We repeated that sequence six times the first day. The primary variation, when it occurred, was that Lightning was not always satisfied with a single game of keep-away after a successful retrieve. He showed this by refusing to lock in on the far pole when I tried to set him up for the next retrieve. So I would gesture toward the K toy lying on the ground and cue Go Play. I’d give him a treat each time he brought the toy back and tossed it away for him again until he stayed close and brought the toy back immediately. Then I knew he was ready for another rep.

Over the next three days, I gradually introduced double retrieves. That is, after he brought back one of the bumpers, I’d immediately line him up and send him back for another.

The first day I tried that, he only accomplished it correctly the first time I tried it. From then on, he’s do the first retrieve and then drift offline and out of control when I sent him again. But we still completed all six retrieves, mostly as singles as in the original drill.

The next session, he completed doubles successfully the first time and the third time I tried them, but in between drifting off when I sent him for the second bumper. This time I called him and gave him a treat for the nice recall, then sent him out with his K toy before running another single.

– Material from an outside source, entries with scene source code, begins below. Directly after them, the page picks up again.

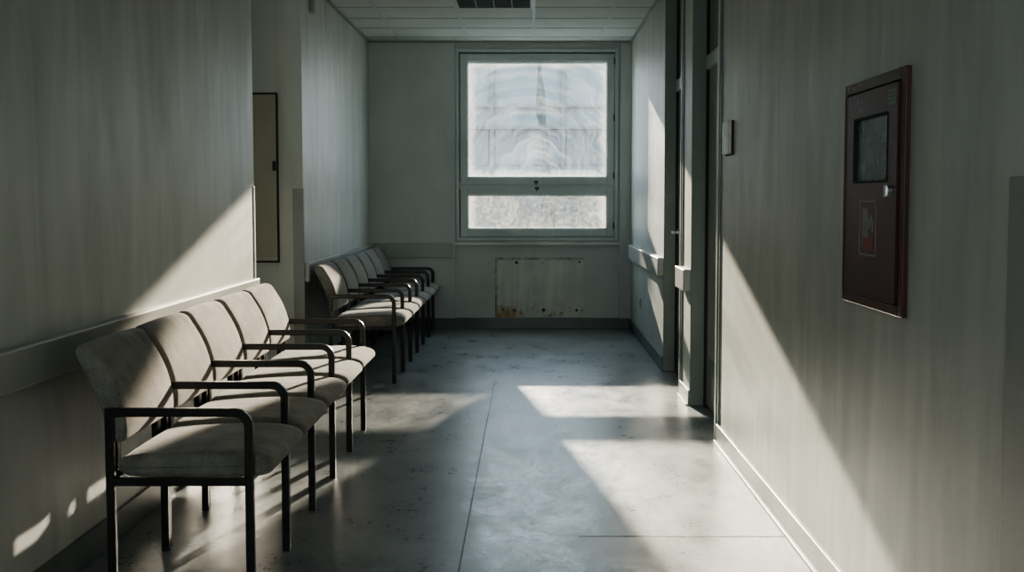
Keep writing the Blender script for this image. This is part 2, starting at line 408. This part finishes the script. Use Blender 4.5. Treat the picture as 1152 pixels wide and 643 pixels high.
# ------------------------------------------------------------------ window
win = setting('window_1'); FY0, FY1 = YE+.045, YE+.13
def ringboxes(x0, x1, z0, z1, w, y0, y1, wb=None):
    wb = wb or w
    return [(x0, x0+w, y0, y1, z0, z1), (x1-w, x1, y0, y1, z0, z1), (x0+w, x1-w, y0, y1, z1-w, z1), (x0+w, x1-w, y0, y1, z0, z0+wb)]
P_U = (-.64, .815, 1.580, 2.777); P_L = (-.64, .815, 1.045, 1.405)
obj('window_frame', boxes(*ringboxes(WX0-.01, WX1+.01, WZ0, WZ1+.01, .035, FY0-.02, FY1+.12), bev=.003), M['frame'], win)
obj('gasket', boxes(*ringboxes(WX0+.022, WX1-.022, WZ0+.03, WZ1-.022, .016, FY0+.012, FY1+.1)), M['sash_gap'], win)
obj('mullion', boxes((WX0+.02, WX1-.02, FY0+.01, FY1+.1, 1.46, 1.53)), M['frame'], win)
su = obj('upper_sash', boxes(*ringboxes(P_U[0]-.075, P_U[1]+.075, P_U[2]-.075, P_U[3]+.08, .08, FY0, FY1+.05), bev=.006, seg=2), M['frame'], win)
sl = obj('lower_sash', boxes(*ringboxes(P_L[0]-.075, P_L[1]+.075, P_L[2]-.08, P_L[3]+.082, .082, FY0+.004, FY1+.05), bev=.006, seg=2), M['frame'], win)
obj('glazing_bead', boxes(*ringboxes(P_U[0]-.004, P_U[1]+.004, P_U[2]-.004, P_U[3]+.004, .014, FY0+.02, FY0+.05)), M['white_metal'], su)
obj('glazing_bead', boxes(*ringboxes(P_L[0]-.004, P_L[1]+.004, P_L[2]-.004, P_L[3]+.004, .014, FY0+.02, FY0+.05)), M['white_metal'], sl)
def pane(x0, x1, z0, z1, y, m, parent):
    bm = bmesh.new(); cx, cz = (x0+x1)/2, (z0+z1)/2
    vs = [bm.verts.new(p) for p in ((x0-cx,0,z0-cz),(x1-cx,0,z0-cz),(x1-cx,0,z1-cz),(x0-cx,0,z1-cz))]; bm.faces.new(vs)
    return obj('window_pane', bm, m, parent, loc=(cx, y, cz))
pane(*P_U, FY0+.06, M['pane'], su); pane(*P_L, FY0+.06, M['pane_low'], sl)
for (x, z) in ((.075, 1.535), (.085, 1.470)):
    bm = boxes((x-.022, x+.022, FY0-.012, FY0+.003, z-.012, z+.012), (x-.008, x+.008, FY0-.03, FY0-.008, z-.03, z+.01), bev=.003)
    obj('window_catch', bm, M['sash_gap'], win)
for z in (1.08, 1.60, 2.2, 2.78):
    obj('hinge', boxes((WX1-.040, WX1-.018, FY0-.014, FY0+.01, z-.035, z+.035), bev=.004, seg=2), M['sash_gap'], win)
struct('trim_7', boxes((WX0-.02, WX1+.03, YE-.012, YE+.06, WZ0-.05, WZ0-.012), bev=.005, seg=2), M['white_metal'])
struct('trim_8', boxes((-.776, -.764, YE-.006, YE+.05, .12, ZC-.02), (.944, .956, YE-.006, YE+.05, .12, ZC-.02)), M['frame'])

# bare patch where a radiator hung
p = thing('radiator_backing_patch', 'pale rectangular patch of bare plaster with rust stains below the window', 'wall patch', (.11, YE+.0495, .12))
obj('plaster', boxes((-.463, .463, -.004, .0, 0, .625)), M['patch'], p)
for (x, z, r) in ((-.24, .575, .015), (.42, .580, .011), (.045, .075, .017), (.39, .075, .014), (-.26, .072, .012), (-.38, .085, .009), (.03, .57, .006)):
    bm = bmesh.new(); cyl(bm, (x, -.0055, z), 'y', r, .003, 14); obj('bracket_hole', bm, M['dark'], p)

# ------------------------------------------------------------------ hatch on the side-corridor wall
h = thing('wall_hatch', 'tall beige hatch door on wall of the side passage behind the chairs', 'cupboard', (-1.98, ENDB, .93))
obj('frame', boxes(*ringboxes(-.30, .155, -.04, 1.195, .014, -.012, .004)), M['dark'], h)
dl = obj('door', boxes((-.286, .141, -.022, .002, .0, 1.18), bev=.003), M['hatch'], h)
obj('latch', boxes((.118, .14, -.045, -.02, .63, .70), bev=.004, seg=2), M['dark'], dl)
o = obj('wall_sensor', boxes((XL-.002, XL+.025, 8.80, 8.90, 2.76, 2.86), bev=.006, seg=2), M['guard']); tag(o, 'small grey box high on far left wall near the ceiling', 'sensor')
o = thing('wall_socket', 'small pale outlet low on right wall beyond the doors', 'outlet', (XR, 10.9, .38))
obj('plate', boxes((-.010, .002, -.045, .045, -.05, .05), bev=.004, seg=2), M['socket'], o)
obj('outlet_face', boxes((-.013, -.008, -.026, .026, -.028, .028), bev=.003), M['guard'], o)
o = thing('door_sign', 'blank grey plate on right wall beside the nearer door', 'sign', (XR, 6.12, 1.675))
obj('backing', boxes((-.008, .002, -.115, .105, -.092, .085), bev=.002), M['dark'], o)
obj('plate', boxes((-.026, -.006, -.085, .105, -.085, .085), bev=.004, seg=2), M['plate'], o)

# ceiling luminaire, off
l = thing('ceiling_light', 'unlit recessed louvre light panel in the tiled ceiling', 'ceiling light', (-.29, 9.33, ZC))
obj('housing', boxes(*[(a,b,c,d,-.014,.004) for (a,b,c,d) in ((-.322,-.300,-.6,.6),(.300,.322,-.6,.6),(-.3,.3,-.6,-.578),(-.3,.3,.578,.6))], bev=.003), M['tbar'], l)
obj('backing', boxes((-.3,.3,-.58,.58,-.004,.002)), M['lens'], l)
obj('louvre', boxes(*[(-.3,.3,-.56+.056*i,-.556+.056*i,-.012,-.003) for i in range(21)], *[(x-.003,x+.003,-.578,.578,-.012,-.003) for x in (-.15,0,.15)]), M['lens'], l)

# ------------------------------------------------------------------ fire cabinet
f = thing('fire_hose_cabinet', 'dark red fire cabinet with small window on right wall', 'fire cabinet', (XR, 3.535, 1.37))
# local: x negative = into corridor, y 0 centre; y+ = away from camera
HY, HZ = .308, .352
bm = boxes(*[(-.016,.006, a,b,c,d) for (a,b,c,d) in ((-HY,-HY+.038,-HZ,HZ),(HY-.02,HY,-HZ,HZ),(-HY+.038,HY-.02,HZ-.034,HZ),(-HY+.038,HY-.02,-HZ,-HZ+.03))], bev=.003, seg=2)
obj('frame', bm, M['red'], f)
obj('gap', boxes((-.010,.002,-HY+.036,HY-.018,-HZ+.028,HZ-.032)), M['dark'], f)
dy0, dy1, dz0, dz1 = -.262, .284, -.318, .312
wy0, wy1, wz0, wz1 = -.165, .178, .035, .232
bm = boxes((-.020,-.004,dy0,wy0,dz0,dz1),(-.020,-.004,wy1,dy1,dz0,dz1),(-.020,-.004,wy0,wy1,wz1,dz1),(-.020,-.004,wy0,wy1,dz0,wz0))
bmesh.ops.remove_doubles(bm, verts=bm.verts, dist=1e-5)
d = obj('door', bm, M['red'], f)
obj('door_lip', boxes(*[(-.0225,-.019,a,b,c,e) for (a,b,c,e) in ((dy0,dy1,dz0,dz0+.006),(dy1-.005,dy1,dz0,dz1),(dy0,dy0+.005,dz0,dz1))]), M['red'], d)
obj('viewing_glass', boxes((-.012,-.009,wy0,wy1,wz0,wz1)), M['cab_glass'], d)
obj('window_trim', boxes(*[(-.0215,-.008,a,b,c,e) for (a,b,c,e) in ((wy0-.004,wy0+.003,wz0,wz1),(wy1-.003,wy1+.004,wz0,wz1),(wy0,wy1,wz0-.004,wz0+.003),(wy0,wy1,wz1-.003,wz1+.004))]), M['dark'], d)
bm = bmesh.new(); cyl(bm, (-.026, -.205, .005), 'x', .016, .014, 18); box(bm, -.040,-.030,-.210,-.200,-.012,.022, bev=.002)
obj('lock_knob', bm, M['steel'], d)
# printed emblem: outlined panel, hose reel pictogram and red foot
ey0, ey1, ez0, ez1 = -.072, .100, -.192, -.022
em = obj('emblem', boxes(*[(-.0212,-.0198,a,b,c,e) for (a,b,c,e) in ((ey0,ey0+.007,ez0,ez1),(ey1-.007,ey1,ez0,ez1),(ey0,ey1,ez1-.006,ez1),(ey0,ey1,ez0,ez0+.006))]), M['white_line'], d)
em['label'] = 'faded fire hose emblem in thin white outline'
obj('hose_pictogram', boxes((-.0212,-.0198,.012,.072,-.135,-.046), (-.0212,-.0198,-.012,.012,-.11,-.075), (-.0212,-.0198,-.030,-.012,-.10,-.066), (-.0212,-.0198,-.044,-.030,-.118,-.08), (-.0212,-.0198,.06,.068,-.165,-.135)), M['grey_print'], em)
obj('red_panel', boxes((-.0210,-.0198,-.045,.05,-.172,-.136)), M['red_print'], em)
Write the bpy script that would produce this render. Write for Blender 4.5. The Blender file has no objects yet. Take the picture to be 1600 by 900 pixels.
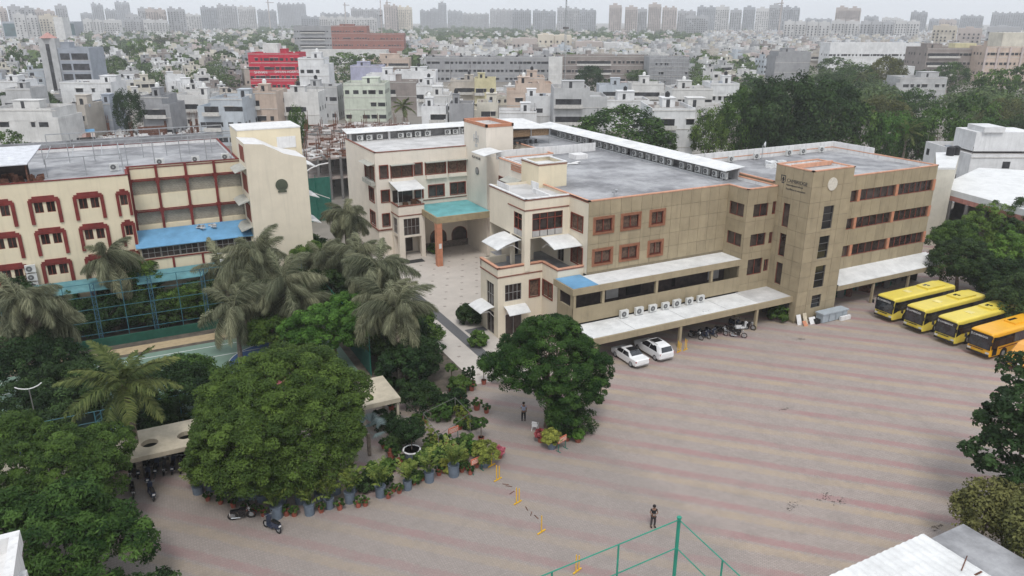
import bpy, math, random
import numpy as np
from mathutils import Vector, Matrix
random.seed(7); RNG = np.random.default_rng(7)
SC = bpy.context.scene; COL = SC.collection
# ------------------------------------------------------------------ camera
CAMH, FOC, PITCH, ROLL, YAW = 33.0, 1190.0, .3411, .0022, .4787
cp, sp, cy, sy = math.cos(PITCH), math.sin(PITCH), math.cos(YAW), math.sin(YAW)
def _w(x, y, z): return np.array([x*cy+y*sy, -x*sy+y*cy, z])
CF, CR, CU = _w(0, cp, -sp), _w(1, 0, 0), _w(0, sp, cp)
CR, CU = math.cos(ROLL)*CR+math.sin(ROLL)*CU, -math.sin(ROLL)*CR+math.cos(ROLL)*CU
cam = bpy.data.cameras.new('camera'); camo = bpy.data.objects.new('camera', cam); COL.objects.link(camo)
cam.sensor_width = 36; cam.lens = FOC*36/1600; cam.clip_start = .5; cam.clip_end = 20000
camo.matrix_world = Matrix(((CR[0], CU[0], -CF[0], 0), (CR[1], CU[1], -CF[1], 0), (CR[2], CU[2], -CF[2], CAMH), (0, 0, 0, 1)))
SC.camera = camo
# ------------------------------------------------------------------ world, sun, exposure
SUN_EL, SUN_ROT = math.radians(58), math.radians(205)
world = bpy.data.worlds.new("World"); SC.world = world; world.use_nodes = True
wn = world.node_tree; bg = wn.nodes['Background']
sky = wn.nodes.new('ShaderNodeTexSky'); sky.sky_type = 'NISHITA'; sky.sun_disc = False
sky.sun_elevation = SUN_EL; sky.sun_rotation = SUN_ROT; sky.air_density = 1.0; sky.dust_density = 2.0; sky.ozone_density = 1.0
hsv = wn.nodes.new('ShaderNodeHueSaturation'); hsv.inputs['Saturation'].default_value = .5
cl = wn.nodes.new('ShaderNodeMix'); cl.data_type = 'RGBA'; cl.inputs[0].default_value = .7; cl.inputs[7].default_value = (8.2, 8.7, 9.4, 1)   # even cloud cover over the sky
wn.links.new(sky.outputs[0], hsv.inputs['Color']); wn.links.new(hsv.outputs[0], cl.inputs[6]); wn.links.new(cl.outputs[2], bg.inputs[0]); bg.inputs[1].default_value = .12
sun = bpy.data.lights.new('sun', 'SUN'); suno = bpy.data.objects.new('sun', sun); COL.objects.link(suno)
sun.energy = 1.5; sun.angle = math.radians(16); sun.color = (1, .97, .92)
sd = Vector((math.sin(SUN_ROT)*math.cos(SUN_EL), math.cos(SUN_ROT)*math.cos(SUN_EL), math.sin(SUN_EL)))
suno.rotation_euler = sd.to_track_quat('Z', 'Y').to_euler()
SC.view_settings.view_transform = 'Standard'; SC.view_settings.look = 'None'; SC.view_settings.gamma = 1
SC.view_settings.exposure = 0.2
SC.cycles.use_denoising = True; SC.cycles.max_bounces = 6; SC.cycles.volume_bounces = 2; SC.cycles.diffuse_bounces = 3; SC.cycles.transparent_max_bounces = 8
# ------------------------------------------------------------------ survey helpers (pixel of a surveyed point -> place on a real surface)
def ray(px, py): return CF+(px-800)/FOC*CR-(py-450)/FOC*CU
def at(px, py, z=0.0):
    d = ray(px, py); t = (z-CAMH)/d[2]; return d[0]*t, d[1]*t
def proj(x, y, z):
    v = np.array([x, y, z-CAMH]); w = v@CF; return 800+FOC*(v@CR)/w, 450-FOC*(v@CU)/w, w
def height(x, y, py):
    a, b = -5.0, 140.0
    for _ in range(40):
        m = (a+b)/2
        if proj(x, y, m)[1] > py: a = m
        else: b = m
    return a
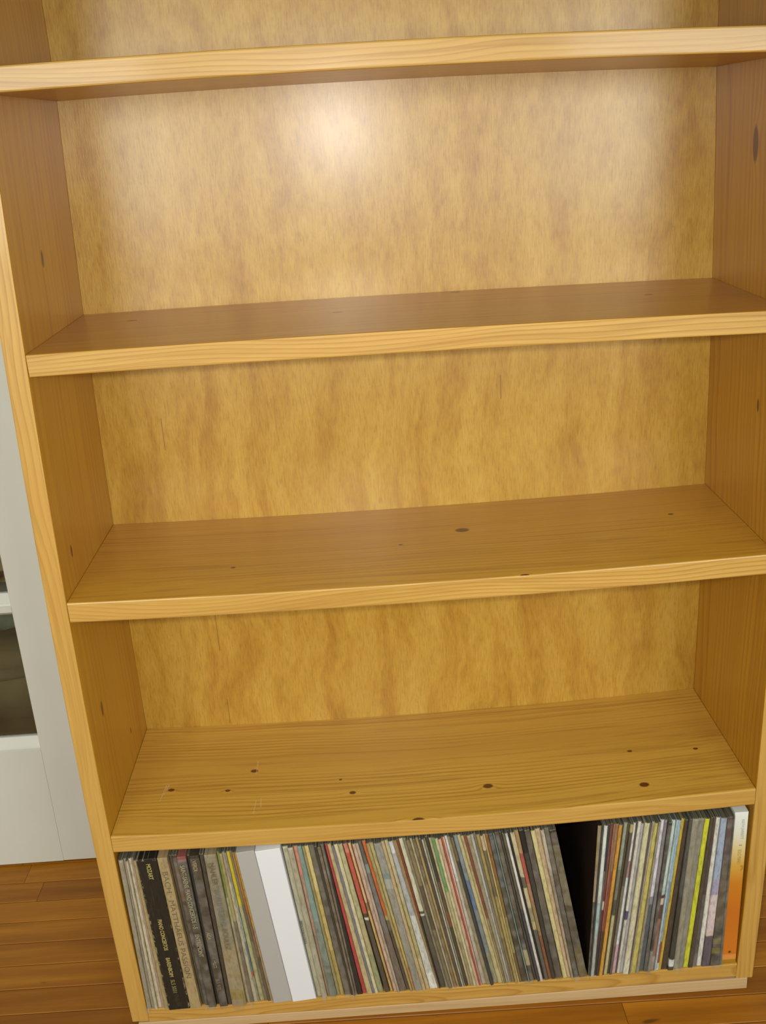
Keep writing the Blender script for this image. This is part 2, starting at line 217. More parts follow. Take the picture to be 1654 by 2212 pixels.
class NT:
    """small helper to write shader node graphs as expressions"""
    def __init__(self, name):
        self.m = bpy.data.materials.new(name)
        self.m.use_nodes = True
        self.t = self.m.node_tree
        self.b = self.t.nodes['Principled BSDF']
        self._co = None
    def n(self, typ, **kw):
        x = self.t.nodes.new(typ)
        for k, v in kw.items():
            setattr(x, k, v)
        return x
    def put(self, sock, v):
        if hasattr(v, 'is_output') or isinstance(v, bpy.types.NodeSocket):
            self.t.links.new(v, sock)
        else:
            sock.default_value = v
    def co(self, kind='Object'):
        if self._co is None:
            self._co = self.n('ShaderNodeTexCoord')
        return self._co.outputs[kind]
    def math(self, op, a, b=None, c=None, clamp=False):
        x = self.n('ShaderNodeMath', operation=op, use_clamp=clamp)
        self.put(x.inputs[0], a)
        if b is not None: self.put(x.inputs[1], b)
        if c is not None: self.put(x.inputs[2], c)
        return x.outputs[0]
    def xyz(self, v):
        s = self.n('ShaderNodeSeparateXYZ'); self.put(s.inputs[0], v)
        return s.outputs[0], s.outputs[1], s.outputs[2]
    def vec(self, x, y, z):
        s = self.n('ShaderNodeCombineXYZ')
        for i, v in enumerate((x, y, z)): self.put(s.inputs[i], v)
        return s.outputs[0]
    def noise(self, v, scale, detail=2.0, rough=0.5, col=False):
        s = self.n('ShaderNodeTexNoise')
        self.put(s.inputs['Vector'], v)
        s.inputs['Scale'].default_value = scale
        s.inputs['Detail'].default_value = detail
        s.inputs['Roughness'].default_value = rough
        return s.outputs['Color' if col else 'Fac']
    def ramp(self, f, stops, interp='LINEAR'):
        r = self.n('ShaderNodeValToRGB'); self.put(r.inputs[0], f)
        cr = r.color_ramp; cr.interpolation = interp
        stops = sorted(stops, key=lambda s: s[0])
        cr.elements[0].position = stops[0][0]; cr.elements[0].color = stops[0][1]
        cr.elements[1].position = stops[-1][0]; cr.elements[1].color = stops[-1][1]
        for p, c in stops[1:-1]:
            e = cr.elements.new(p); e.color = c
        return r.outputs[0]
    def mix(self, f, a, b, mode='MIX'):
        x = self.n('ShaderNodeMix', data_type='RGBA', blend_type=mode)
        self.put(x.inputs[0], f); self.put(x.inputs[6], a); self.put(x.inputs[7], b)
        return x.outputs[2]
    def bump(self, h, strength, dist=0.001):
        x = self.n('ShaderNodeBump'); x.inputs['Strength'].default_value = strength
        x.inputs['Distance'].default_value = dist
        self.put(x.inputs['Height'], h); self.t.links.new(x.outputs[0], self.b.inputs['Normal'])
    def out(self, color, rough=0.5, spec=0.5, coat=0.0, coat_rough=0.1):
        self.put(self.b.inputs['Base Color'], color)
        self.put(self.b.inputs['Roughness'], rough)
        self.b.inputs['Specular IOR Level'].default_value = spec
        self.b.inputs['Coat Weight'].default_value = coat
        self.b.inputs['Coat Roughness'].default_value = coat_rough
        return self.m

def plain(name, col, rough=0.6, spec=0.4, mott=0.0):
    t = NT(name)
    c = rgba(srgb(col))
    if mott:
        f = t.noise(t.co(), 9.0, 4)
        c2 = rgba(srgb(col), 1 - mott)
        return t.out(t.ramp(f, [(0.3, c2), (0.7, c)]), rough, spec)
    return t.out(c, rough, spec)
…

After that single and his keep-away game, he ran another nice double.

Around the fifth session, which was yesterday, I had Lightning run his first triple with this drill, then a single and a double. That went so quickly, even with the intermediate games of keep-away, that I decided to put the three orange bumpers back out at the far pole and run another triple.

Although Lightning will play games of fetch all day indoors and out, pile work is a bit tedious for him, as it was for Lumi and Laddie before him. I may try to add longer combinations, even as many as six in a row, to this preliminary work, but soon, I plan to begin the formal pile work drills outlined in Mike Lardy’s TRT and their PRT equivalents, which I described in earlier posts to this journal. I’m optimistic that with judicious use of the K toy and treats, we’ll be able to again accomplish that vital first handling drill, but this time compensating for Lightning’s keep-away “handicap”.